WHAT TO WORK ON. Find the string "spec" and gather every line that holds it.

DATASET SECTION.
_ _ _
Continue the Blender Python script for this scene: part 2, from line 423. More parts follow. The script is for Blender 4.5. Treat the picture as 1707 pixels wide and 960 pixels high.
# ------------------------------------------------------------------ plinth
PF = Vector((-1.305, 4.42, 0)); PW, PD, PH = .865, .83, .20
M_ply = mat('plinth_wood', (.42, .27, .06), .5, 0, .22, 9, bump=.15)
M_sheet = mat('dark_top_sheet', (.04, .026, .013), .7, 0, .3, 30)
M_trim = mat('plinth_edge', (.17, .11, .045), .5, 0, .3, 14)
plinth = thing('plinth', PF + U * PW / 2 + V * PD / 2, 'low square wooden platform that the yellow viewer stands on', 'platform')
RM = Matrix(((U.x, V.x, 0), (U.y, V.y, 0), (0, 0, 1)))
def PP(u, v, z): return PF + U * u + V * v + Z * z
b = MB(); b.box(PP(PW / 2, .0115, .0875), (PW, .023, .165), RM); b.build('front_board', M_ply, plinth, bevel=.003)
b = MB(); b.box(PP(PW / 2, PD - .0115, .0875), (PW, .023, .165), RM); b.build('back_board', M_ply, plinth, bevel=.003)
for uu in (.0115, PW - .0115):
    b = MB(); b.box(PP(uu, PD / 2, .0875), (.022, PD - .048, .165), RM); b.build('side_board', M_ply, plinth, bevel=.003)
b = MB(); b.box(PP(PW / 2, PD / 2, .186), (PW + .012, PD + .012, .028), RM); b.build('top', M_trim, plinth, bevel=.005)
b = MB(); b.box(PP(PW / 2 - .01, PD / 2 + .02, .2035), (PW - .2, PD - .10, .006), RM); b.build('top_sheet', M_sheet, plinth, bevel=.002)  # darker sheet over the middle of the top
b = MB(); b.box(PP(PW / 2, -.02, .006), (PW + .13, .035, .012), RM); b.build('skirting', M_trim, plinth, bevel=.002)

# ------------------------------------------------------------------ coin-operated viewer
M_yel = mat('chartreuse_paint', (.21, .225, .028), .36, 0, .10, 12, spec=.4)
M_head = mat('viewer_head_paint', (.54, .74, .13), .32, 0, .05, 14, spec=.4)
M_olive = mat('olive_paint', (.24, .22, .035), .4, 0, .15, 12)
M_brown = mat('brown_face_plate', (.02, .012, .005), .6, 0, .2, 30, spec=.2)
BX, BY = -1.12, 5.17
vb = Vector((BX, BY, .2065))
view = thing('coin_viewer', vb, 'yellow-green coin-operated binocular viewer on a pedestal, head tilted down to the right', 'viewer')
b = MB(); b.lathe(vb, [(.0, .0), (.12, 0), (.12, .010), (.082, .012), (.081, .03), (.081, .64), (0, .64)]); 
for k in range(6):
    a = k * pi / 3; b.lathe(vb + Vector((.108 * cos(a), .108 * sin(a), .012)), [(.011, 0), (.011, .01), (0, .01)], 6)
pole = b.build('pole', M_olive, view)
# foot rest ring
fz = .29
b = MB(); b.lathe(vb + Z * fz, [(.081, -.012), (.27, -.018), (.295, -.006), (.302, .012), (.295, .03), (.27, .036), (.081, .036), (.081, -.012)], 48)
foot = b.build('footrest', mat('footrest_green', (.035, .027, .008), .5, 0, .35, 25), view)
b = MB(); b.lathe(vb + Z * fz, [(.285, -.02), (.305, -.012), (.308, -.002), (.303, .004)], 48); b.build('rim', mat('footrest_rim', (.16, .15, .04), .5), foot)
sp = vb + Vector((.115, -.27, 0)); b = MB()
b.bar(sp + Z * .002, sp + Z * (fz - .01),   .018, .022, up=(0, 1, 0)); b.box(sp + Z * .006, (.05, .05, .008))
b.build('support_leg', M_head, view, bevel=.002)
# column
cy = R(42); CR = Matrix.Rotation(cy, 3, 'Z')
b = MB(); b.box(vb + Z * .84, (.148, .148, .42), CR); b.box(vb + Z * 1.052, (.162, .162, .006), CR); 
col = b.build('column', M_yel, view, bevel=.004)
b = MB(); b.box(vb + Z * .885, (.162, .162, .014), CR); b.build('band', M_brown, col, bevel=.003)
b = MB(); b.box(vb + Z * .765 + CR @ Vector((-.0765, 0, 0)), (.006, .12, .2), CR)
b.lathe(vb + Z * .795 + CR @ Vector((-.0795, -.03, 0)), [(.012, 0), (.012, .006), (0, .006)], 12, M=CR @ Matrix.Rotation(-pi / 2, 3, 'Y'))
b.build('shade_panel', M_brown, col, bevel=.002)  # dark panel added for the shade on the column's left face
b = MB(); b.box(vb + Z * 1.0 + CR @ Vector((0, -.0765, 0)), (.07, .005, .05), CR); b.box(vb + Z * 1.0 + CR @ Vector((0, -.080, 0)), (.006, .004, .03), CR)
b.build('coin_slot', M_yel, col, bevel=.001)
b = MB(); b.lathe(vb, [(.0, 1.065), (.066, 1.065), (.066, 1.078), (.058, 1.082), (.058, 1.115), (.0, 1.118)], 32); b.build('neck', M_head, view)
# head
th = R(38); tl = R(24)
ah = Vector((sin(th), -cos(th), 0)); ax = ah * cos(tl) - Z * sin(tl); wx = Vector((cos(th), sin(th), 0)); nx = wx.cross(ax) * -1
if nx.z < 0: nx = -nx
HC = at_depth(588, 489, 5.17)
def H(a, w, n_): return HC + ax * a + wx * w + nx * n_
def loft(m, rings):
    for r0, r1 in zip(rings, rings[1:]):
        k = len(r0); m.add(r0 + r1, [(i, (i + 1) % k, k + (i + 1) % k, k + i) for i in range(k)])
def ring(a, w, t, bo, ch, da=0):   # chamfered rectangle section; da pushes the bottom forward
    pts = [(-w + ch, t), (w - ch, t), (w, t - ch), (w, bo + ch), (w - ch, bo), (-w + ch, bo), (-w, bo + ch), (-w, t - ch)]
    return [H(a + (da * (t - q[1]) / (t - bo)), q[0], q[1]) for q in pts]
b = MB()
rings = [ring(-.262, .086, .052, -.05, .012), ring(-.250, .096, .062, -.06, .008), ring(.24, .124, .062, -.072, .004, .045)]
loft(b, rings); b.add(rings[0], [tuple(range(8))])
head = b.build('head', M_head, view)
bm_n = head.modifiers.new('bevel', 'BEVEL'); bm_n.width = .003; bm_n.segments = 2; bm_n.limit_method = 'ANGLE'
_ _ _
OUTPUT FOR THIS EXERCISE.
M_yel = mat('chartreuse_paint', (.21, .225, .028), .36, 0, .10, 12, spec=.4)
M_head = mat('viewer_head_paint', (.54, .74, .13), .32, 0, .05, 14, spec=.4)
M_brown = mat('brown_face_plate', (.02, .012, .005), .6, 0, .2, 30, spec=.2)